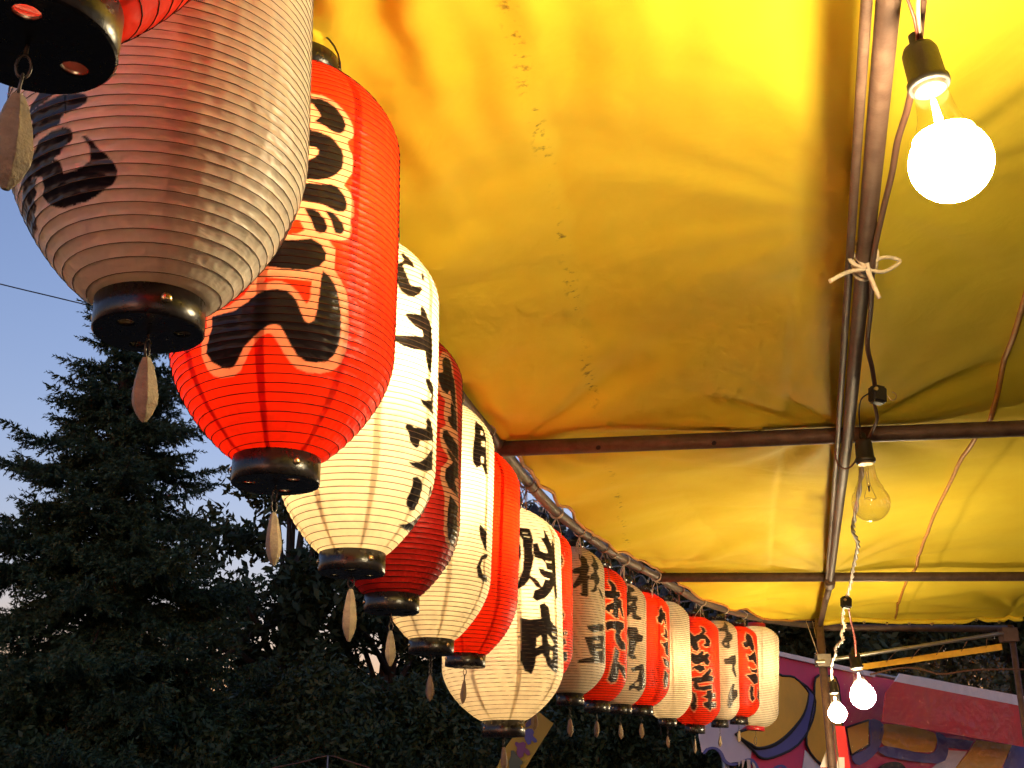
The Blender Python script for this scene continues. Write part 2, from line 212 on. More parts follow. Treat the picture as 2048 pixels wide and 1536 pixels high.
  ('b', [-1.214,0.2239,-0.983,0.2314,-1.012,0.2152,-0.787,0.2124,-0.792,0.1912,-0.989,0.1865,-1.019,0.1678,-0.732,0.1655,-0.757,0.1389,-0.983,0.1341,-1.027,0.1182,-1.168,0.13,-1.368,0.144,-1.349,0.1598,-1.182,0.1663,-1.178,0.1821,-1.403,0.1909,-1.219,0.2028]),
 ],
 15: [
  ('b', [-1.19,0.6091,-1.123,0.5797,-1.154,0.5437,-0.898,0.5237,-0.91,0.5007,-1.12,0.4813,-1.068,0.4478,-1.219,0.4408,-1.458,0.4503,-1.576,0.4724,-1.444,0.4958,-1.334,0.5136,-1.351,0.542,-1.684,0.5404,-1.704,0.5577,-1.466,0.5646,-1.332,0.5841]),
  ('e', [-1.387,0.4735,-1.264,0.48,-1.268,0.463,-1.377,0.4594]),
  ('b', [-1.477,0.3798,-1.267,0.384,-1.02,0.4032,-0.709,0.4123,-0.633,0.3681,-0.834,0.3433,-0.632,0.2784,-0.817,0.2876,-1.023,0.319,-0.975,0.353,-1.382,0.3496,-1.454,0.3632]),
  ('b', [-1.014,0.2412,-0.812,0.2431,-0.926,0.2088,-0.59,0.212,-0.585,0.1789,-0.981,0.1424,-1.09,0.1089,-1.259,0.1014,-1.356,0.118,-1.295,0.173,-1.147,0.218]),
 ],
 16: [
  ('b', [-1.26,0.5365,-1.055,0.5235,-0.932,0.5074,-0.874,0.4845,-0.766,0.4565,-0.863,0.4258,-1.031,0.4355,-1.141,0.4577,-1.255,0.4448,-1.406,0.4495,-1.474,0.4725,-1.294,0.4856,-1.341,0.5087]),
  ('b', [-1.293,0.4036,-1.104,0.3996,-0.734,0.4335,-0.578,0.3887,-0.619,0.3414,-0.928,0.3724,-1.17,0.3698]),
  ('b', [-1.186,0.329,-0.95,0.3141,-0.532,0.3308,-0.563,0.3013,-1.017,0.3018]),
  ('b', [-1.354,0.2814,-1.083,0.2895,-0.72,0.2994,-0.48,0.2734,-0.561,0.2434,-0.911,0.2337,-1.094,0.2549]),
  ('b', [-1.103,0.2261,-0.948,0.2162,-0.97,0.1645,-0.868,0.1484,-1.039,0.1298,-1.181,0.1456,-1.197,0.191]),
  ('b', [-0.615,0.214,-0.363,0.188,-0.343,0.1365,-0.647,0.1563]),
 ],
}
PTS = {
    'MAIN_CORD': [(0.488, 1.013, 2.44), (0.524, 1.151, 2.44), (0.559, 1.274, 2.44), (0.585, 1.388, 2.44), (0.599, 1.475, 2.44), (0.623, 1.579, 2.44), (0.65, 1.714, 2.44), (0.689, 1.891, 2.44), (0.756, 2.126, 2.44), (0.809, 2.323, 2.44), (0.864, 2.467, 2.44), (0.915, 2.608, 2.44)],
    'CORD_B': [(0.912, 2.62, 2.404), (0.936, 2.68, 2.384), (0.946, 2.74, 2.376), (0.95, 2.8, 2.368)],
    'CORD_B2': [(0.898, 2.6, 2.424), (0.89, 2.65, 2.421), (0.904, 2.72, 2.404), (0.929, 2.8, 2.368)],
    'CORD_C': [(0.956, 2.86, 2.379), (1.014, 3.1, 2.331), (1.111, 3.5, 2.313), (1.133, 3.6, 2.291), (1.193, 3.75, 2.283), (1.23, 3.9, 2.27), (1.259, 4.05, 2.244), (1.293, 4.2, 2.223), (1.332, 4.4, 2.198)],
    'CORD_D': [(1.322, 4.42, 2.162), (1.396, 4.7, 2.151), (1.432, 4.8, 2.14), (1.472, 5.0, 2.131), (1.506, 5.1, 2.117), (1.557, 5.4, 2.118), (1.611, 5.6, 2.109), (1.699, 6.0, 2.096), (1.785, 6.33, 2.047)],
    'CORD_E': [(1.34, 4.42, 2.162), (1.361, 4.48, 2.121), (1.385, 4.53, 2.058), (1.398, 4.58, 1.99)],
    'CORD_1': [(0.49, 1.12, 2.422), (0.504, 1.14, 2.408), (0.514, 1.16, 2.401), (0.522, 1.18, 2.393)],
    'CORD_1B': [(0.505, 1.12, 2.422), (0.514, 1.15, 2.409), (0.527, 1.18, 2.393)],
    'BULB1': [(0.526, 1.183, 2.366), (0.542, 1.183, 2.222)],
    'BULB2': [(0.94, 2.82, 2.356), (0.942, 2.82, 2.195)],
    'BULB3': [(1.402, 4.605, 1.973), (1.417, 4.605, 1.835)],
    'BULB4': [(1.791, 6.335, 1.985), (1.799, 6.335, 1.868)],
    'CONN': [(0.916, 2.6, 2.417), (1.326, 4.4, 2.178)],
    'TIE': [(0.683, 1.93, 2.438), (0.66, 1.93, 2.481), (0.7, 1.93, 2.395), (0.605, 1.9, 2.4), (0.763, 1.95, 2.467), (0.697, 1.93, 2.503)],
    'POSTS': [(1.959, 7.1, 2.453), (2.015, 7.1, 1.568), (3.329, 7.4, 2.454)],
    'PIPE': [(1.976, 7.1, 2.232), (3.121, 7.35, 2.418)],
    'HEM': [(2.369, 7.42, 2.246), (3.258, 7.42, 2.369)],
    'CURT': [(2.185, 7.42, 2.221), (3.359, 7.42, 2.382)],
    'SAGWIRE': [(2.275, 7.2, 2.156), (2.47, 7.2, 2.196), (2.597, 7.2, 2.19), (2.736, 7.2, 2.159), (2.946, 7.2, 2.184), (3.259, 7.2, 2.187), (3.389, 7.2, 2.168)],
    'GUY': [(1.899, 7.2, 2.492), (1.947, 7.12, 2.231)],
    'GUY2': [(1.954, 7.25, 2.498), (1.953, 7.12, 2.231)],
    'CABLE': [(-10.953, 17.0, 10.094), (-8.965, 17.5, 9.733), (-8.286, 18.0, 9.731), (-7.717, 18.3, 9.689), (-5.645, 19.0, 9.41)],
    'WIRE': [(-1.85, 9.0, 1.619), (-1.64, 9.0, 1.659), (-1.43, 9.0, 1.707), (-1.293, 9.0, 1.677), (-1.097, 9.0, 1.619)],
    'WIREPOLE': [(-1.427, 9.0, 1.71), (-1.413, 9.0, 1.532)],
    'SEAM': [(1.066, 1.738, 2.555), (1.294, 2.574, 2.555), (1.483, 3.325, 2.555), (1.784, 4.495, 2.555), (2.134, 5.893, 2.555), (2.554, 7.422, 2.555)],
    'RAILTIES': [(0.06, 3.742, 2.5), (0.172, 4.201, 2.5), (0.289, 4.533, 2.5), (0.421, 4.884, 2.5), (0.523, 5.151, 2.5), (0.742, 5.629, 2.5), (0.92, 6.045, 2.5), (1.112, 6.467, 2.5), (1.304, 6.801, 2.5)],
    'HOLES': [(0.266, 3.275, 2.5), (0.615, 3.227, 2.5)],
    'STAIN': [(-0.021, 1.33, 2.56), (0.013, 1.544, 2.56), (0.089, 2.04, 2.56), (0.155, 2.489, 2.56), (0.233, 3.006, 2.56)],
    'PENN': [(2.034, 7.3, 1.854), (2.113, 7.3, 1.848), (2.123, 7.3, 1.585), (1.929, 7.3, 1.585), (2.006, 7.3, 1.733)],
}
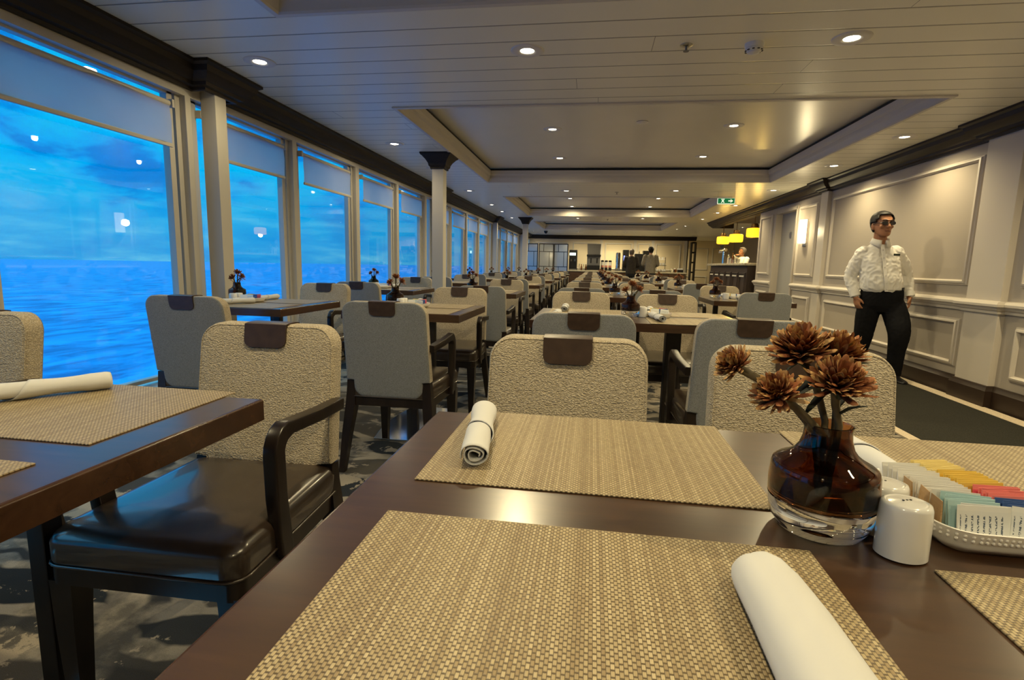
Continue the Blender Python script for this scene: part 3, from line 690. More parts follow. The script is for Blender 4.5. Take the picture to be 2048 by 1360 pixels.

* * * *

**Exercise**
Transcribe all entries above exactly. Drop the pictures.

**Exercise answer**
The Blender Python script for this scene continues. Write part 2, from line 212 on. More parts follow. Treat the picture as 2048 pixels wide and 1536 pixels high.
  ('b', [-1.214,0.2239,-0.983,0.2314,-1.012,0.2152,-0.787,0.2124,-0.792,0.1912,-0.989,0.1865,-1.019,0.1678,-0.732,0.1655,-0.757,0.1389,-0.983,0.1341,-1.027,0.1182,-1.168,0.13,-1.368,0.144,-1.349,0.1598,-1.182,0.1663,-1.178,0.1821,-1.403,0.1909,-1.219,0.2028]),
 ],
 15: [
  ('b', [-1.19,0.6091,-1.123,0.5797,-1.154,0.5437,-0.898,0.5237,-0.91,0.5007,-1.12,0.4813,-1.068,0.4478,-1.219,0.4408,-1.458,0.4503,-1.576,0.4724,-1.444,0.4958,-1.334,0.5136,-1.351,0.542,-1.684,0.5404,-1.704,0.5577,-1.466,0.5646,-1.332,0.5841]),
  ('e', [-1.387,0.4735,-1.264,0.48,-1.268,0.463,-1.377,0.4594]),
  ('b', [-1.477,0.3798,-1.267,0.384,-1.02,0.4032,-0.709,0.4123,-0.633,0.3681,-0.834,0.3433,-0.632,0.2784,-0.817,0.2876,-1.023,0.319,-0.975,0.353,-1.382,0.3496,-1.454,0.3632]),
  ('b', [-1.014,0.2412,-0.812,0.2431,-0.926,0.2088,-0.59,0.212,-0.585,0.1789,-0.981,0.1424,-1.09,0.1089,-1.259,0.1014,-1.356,0.118,-1.295,0.173,-1.147,0.218]),
 ],
 16: [
  ('b', [-1.26,0.5365,-1.055,0.5235,-0.932,0.5074,-0.874,0.4845,-0.766,0.4565,-0.863,0.4258,-1.031,0.4355,-1.141,0.4577,-1.255,0.4448,-1.406,0.4495,-1.474,0.4725,-1.294,0.4856,-1.341,0.5087]),
  ('b', [-1.293,0.4036,-1.104,0.3996,-0.734,0.4335,-0.578,0.3887,-0.619,0.3414,-0.928,0.3724,-1.17,0.3698]),
  ('b', [-1.186,0.329,-0.95,0.3141,-0.532,0.3308,-0.563,0.3013,-1.017,0.3018]),
  ('b', [-1.354,0.2814,-1.083,0.2895,-0.72,0.2994,-0.48,0.2734,-0.561,0.2434,-0.911,0.2337,-1.094,0.2549]),
  ('b', [-1.103,0.2261,-0.948,0.2162,-0.97,0.1645,-0.868,0.1484,-1.039,0.1298,-1.181,0.1456,-1.197,0.191]),
  ('b', [-0.615,0.214,-0.363,0.188,-0.343,0.1365,-0.647,0.1563]),
 ],
}
PTS = {
    'MAIN_CORD': [(0.488, 1.013, 2.44), (0.524, 1.151, 2.44), (0.559, 1.274, 2.44), (0.585, 1.388, 2.44), (0.599, 1.475, 2.44), (0.623, 1.579, 2.44), (0.65, 1.714, 2.44), (0.689, 1.891, 2.44), (0.756, 2.126, 2.44), (0.809, 2.323, 2.44), (0.864, 2.467, 2.44), (0.915, 2.608, 2.44)],
    'CORD_B': [(0.912, 2.62, 2.404), (0.936, 2.68, 2.384), (0.946, 2.74, 2.376), (0.95, 2.8, 2.368)],
    'CORD_B2': [(0.898, 2.6, 2.424), (0.89, 2.65, 2.421), (0.904, 2.72, 2.404), (0.929, 2.8, 2.368)],
    'CORD_C': [(0.956, 2.86, 2.379), (1.014, 3.1, 2.331), (1.111, 3.5, 2.313), (1.133, 3.6, 2.291), (1.193, 3.75, 2.283), (1.23, 3.9, 2.27), (1.259, 4.05, 2.244), (1.293, 4.2, 2.223), (1.332, 4.4, 2.198)],
    'CORD_D': [(1.322, 4.42, 2.162), (1.396, 4.7, 2.151), (1.432, 4.8, 2.14), (1.472, 5.0, 2.131), (1.506, 5.1, 2.117), (1.557, 5.4, 2.118), (1.611, 5.6, 2.109), (1.699, 6.0, 2.096), (1.785, 6.33, 2.047)],
    'CORD_E': [(1.34, 4.42, 2.162), (1.361, 4.48, 2.121), (1.385, 4.53, 2.058), (1.398, 4.58, 1.99)],
    'CORD_1': [(0.49, 1.12, 2.422), (0.504, 1.14, 2.408), (0.514, 1.16, 2.401), (0.522, 1.18, 2.393)],
    'CORD_1B': [(0.505, 1.12, 2.422), (0.514, 1.15, 2.409), (0.527, 1.18, 2.393)],
    'BULB1': [(0.526, 1.183, 2.366), (0.542, 1.183, 2.222)],
    'BULB2': [(0.94, 2.82, 2.356), (0.942, 2.82, 2.195)],
    'BULB3': [(1.402, 4.605, 1.973), (1.417, 4.605, 1.835)],
    'BULB4': [(1.791, 6.335, 1.985), (1.799, 6.335, 1.868)],
    'CONN': [(0.916, 2.6, 2.417), (1.326, 4.4, 2.178)],
    'TIE': [(0.683, 1.93, 2.438), (0.66, 1.93, 2.481), (0.7, 1.93, 2.395), (0.605, 1.9, 2.4), (0.763, 1.95, 2.467), (0.697, 1.93, 2.503)],
    'POSTS': [(1.959, 7.1, 2.453), (2.015, 7.1, 1.568), (3.329, 7.4, 2.454)],
    'PIPE': [(1.976, 7.1, 2.232), (3.121, 7.35, 2.418)],
    'HEM': [(2.369, 7.42, 2.246), (3.258, 7.42, 2.369)],
    'CURT': [(2.185, 7.42, 2.221), (3.359, 7.42, 2.382)],
    'SAGWIRE': [(2.275, 7.2, 2.156), (2.47, 7.2, 2.196), (2.597, 7.2, 2.19), (2.736, 7.2, 2.159), (2.946, 7.2, 2.184), (3.259, 7.2, 2.187), (3.389, 7.2, 2.168)],
    'GUY': [(1.899, 7.2, 2.492), (1.947, 7.12, 2.231)],
    'GUY2': [(1.954, 7.25, 2.498), (1.953, 7.12, 2.231)],
    'CABLE': [(-10.953, 17.0, 10.094), (-8.965, 17.5, 9.733), (-8.286, 18.0, 9.731), (-7.717, 18.3, 9.689), (-5.645, 19.0, 9.41)],
    'WIRE': [(-1.85, 9.0, 1.619), (-1.64, 9.0, 1.659), (-1.43, 9.0, 1.707), (-1.293, 9.0, 1.677), (-1.097, 9.0, 1.619)],
    'WIREPOLE': [(-1.427, 9.0, 1.71), (-1.413, 9.0, 1.532)],
    'SEAM': [(1.066, 1.738, 2.555), (1.294, 2.574, 2.555), (1.483, 3.325, 2.555), (1.784, 4.495, 2.555), (2.134, 5.893, 2.555), (2.554, 7.422, 2.555)],
    'RAILTIES': [(0.06, 3.742, 2.5), (0.172, 4.201, 2.5), (0.289, 4.533, 2.5), (0.421, 4.884, 2.5), (0.523, 5.151, 2.5), (0.742, 5.629, 2.5), (0.92, 6.045, 2.5), (1.112, 6.467, 2.5), (1.304, 6.801, 2.5)],
    'HOLES': [(0.266, 3.275, 2.5), (0.615, 3.227, 2.5)],
    'STAIN': [(-0.021, 1.33, 2.56), (0.013, 1.544, 2.56), (0.089, 2.04, 2.56), (0.155, 2.489, 2.56), (0.233, 3.006, 2.56)],
    'PENN': [(2.034, 7.3, 1.854), (2.113, 7.3, 1.848), (2.123, 7.3, 1.585), (1.929, 7.3, 1.585), (2.006, 7.3, 1.733)],
}
Continue the Blender Python script for this scene: part 3, from line 690. More parts follow. The script is for Blender 4.5. Take the picture to be 2048 by 1360 pixels.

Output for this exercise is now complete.